### Dataset section
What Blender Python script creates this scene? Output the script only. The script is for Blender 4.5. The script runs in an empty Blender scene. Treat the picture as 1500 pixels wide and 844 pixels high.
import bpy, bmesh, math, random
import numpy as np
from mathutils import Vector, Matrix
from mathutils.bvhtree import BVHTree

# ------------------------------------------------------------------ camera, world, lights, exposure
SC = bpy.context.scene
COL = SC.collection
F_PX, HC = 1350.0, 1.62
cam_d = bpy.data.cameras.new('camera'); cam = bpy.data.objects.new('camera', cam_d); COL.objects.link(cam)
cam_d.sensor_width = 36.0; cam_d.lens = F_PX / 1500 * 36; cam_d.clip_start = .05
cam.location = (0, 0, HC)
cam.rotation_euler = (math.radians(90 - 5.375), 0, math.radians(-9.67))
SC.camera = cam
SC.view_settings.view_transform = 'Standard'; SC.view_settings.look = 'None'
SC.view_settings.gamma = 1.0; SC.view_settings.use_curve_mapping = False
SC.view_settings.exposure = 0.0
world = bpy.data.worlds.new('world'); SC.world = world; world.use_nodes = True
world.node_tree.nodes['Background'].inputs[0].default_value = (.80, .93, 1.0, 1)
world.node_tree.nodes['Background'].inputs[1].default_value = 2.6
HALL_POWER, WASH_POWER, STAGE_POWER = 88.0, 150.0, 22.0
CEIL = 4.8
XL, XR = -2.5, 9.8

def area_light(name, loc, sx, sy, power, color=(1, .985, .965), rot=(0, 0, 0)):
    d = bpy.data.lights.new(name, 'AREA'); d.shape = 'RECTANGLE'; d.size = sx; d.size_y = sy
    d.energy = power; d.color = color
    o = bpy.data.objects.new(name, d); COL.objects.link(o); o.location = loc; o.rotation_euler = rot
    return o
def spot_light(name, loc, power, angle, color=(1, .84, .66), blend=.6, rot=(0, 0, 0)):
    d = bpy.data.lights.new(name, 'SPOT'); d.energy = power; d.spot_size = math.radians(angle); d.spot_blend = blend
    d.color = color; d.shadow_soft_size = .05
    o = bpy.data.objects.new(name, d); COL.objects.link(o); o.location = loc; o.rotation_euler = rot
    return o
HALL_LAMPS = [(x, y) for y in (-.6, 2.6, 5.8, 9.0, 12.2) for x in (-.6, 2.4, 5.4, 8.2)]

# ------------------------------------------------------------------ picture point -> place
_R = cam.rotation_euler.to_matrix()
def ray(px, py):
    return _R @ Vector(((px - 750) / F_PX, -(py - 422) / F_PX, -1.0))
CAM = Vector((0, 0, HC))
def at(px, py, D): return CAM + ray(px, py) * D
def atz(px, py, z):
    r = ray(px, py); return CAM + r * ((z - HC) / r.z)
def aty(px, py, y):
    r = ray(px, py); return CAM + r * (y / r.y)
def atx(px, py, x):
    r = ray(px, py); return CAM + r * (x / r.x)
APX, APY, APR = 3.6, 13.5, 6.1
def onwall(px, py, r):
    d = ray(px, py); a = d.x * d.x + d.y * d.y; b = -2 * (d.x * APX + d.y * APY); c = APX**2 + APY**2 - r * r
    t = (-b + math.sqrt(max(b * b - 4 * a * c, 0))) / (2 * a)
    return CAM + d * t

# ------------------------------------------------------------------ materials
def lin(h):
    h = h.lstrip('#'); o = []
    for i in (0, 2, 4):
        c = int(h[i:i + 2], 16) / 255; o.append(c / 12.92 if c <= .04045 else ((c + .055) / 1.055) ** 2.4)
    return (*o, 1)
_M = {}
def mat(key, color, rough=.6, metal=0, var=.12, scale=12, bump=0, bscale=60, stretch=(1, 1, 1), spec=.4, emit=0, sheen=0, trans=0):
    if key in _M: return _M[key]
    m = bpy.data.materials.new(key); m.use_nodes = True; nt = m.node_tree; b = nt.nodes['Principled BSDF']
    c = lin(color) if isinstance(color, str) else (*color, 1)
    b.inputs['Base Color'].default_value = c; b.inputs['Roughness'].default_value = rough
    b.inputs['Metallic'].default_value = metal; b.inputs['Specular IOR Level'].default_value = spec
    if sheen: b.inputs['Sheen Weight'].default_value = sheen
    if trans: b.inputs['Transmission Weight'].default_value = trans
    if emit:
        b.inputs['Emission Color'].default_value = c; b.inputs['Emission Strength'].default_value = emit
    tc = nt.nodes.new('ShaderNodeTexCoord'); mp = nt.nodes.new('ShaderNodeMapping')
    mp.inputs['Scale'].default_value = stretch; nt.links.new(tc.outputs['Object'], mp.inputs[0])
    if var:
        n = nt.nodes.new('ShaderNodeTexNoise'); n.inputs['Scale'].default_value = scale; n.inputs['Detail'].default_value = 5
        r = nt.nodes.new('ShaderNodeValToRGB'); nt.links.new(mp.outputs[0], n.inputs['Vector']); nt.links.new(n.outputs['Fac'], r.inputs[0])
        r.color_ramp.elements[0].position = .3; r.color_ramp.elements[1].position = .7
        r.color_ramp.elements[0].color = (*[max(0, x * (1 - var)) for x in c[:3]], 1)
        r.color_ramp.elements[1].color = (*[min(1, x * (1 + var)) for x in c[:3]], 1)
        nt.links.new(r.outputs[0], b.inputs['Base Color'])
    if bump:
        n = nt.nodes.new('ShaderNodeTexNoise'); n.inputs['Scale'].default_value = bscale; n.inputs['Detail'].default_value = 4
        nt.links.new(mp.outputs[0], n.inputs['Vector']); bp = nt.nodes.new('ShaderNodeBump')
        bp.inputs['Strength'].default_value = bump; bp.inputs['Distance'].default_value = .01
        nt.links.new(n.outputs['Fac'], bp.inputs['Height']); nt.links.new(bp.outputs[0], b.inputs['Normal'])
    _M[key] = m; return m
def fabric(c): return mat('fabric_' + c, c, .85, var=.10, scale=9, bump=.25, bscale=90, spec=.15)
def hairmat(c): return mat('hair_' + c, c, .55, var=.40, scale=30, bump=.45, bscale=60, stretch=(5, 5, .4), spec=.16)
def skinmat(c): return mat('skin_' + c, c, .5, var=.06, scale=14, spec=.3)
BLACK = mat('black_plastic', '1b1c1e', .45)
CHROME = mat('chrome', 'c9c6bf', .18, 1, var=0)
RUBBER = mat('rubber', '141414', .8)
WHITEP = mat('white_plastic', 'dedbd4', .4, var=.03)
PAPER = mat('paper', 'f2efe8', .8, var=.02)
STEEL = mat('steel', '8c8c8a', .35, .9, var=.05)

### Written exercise
From the first line of the listing above to the line with "XL, XR = -2.5, 9.8", please transcribe each line exactly, both ends included, and nothing beyond that.

### The solution
What Blender Python script creates this scene? Output the script only. The script is for Blender 4.5. The script runs in an empty Blender scene. Treat the picture as 1500 pixels wide and 844 pixels high.
import bpy, bmesh, math, random
import numpy as np
from mathutils import Vector, Matrix
from mathutils.bvhtree import BVHTree

# ------------------------------------------------------------------ camera, world, lights, exposure
SC = bpy.context.scene
COL = SC.collection
F_PX, HC = 1350.0, 1.62
cam_d = bpy.data.cameras.new('camera'); cam = bpy.data.objects.new('camera', cam_d); COL.objects.link(cam)
cam_d.sensor_width = 36.0; cam_d.lens = F_PX / 1500 * 36; cam_d.clip_start = .05
cam.location = (0, 0, HC)
cam.rotation_euler = (math.radians(90 - 5.375), 0, math.radians(-9.67))
SC.camera = cam
SC.view_settings.view_transform = 'Standard'; SC.view_settings.look = 'None'
SC.view_settings.gamma = 1.0; SC.view_settings.use_curve_mapping = False
SC.view_settings.exposure = 0.0
world = bpy.data.worlds.new('world'); SC.world = world; world.use_nodes = True
world.node_tree.nodes['Background'].inputs[0].default_value = (.80, .93, 1.0, 1)
world.node_tree.nodes['Background'].inputs[1].default_value = 2.6
HALL_POWER, WASH_POWER, STAGE_POWER = 88.0, 150.0, 22.0
CEIL = 4.8
XL, XR = -2.5, 9.8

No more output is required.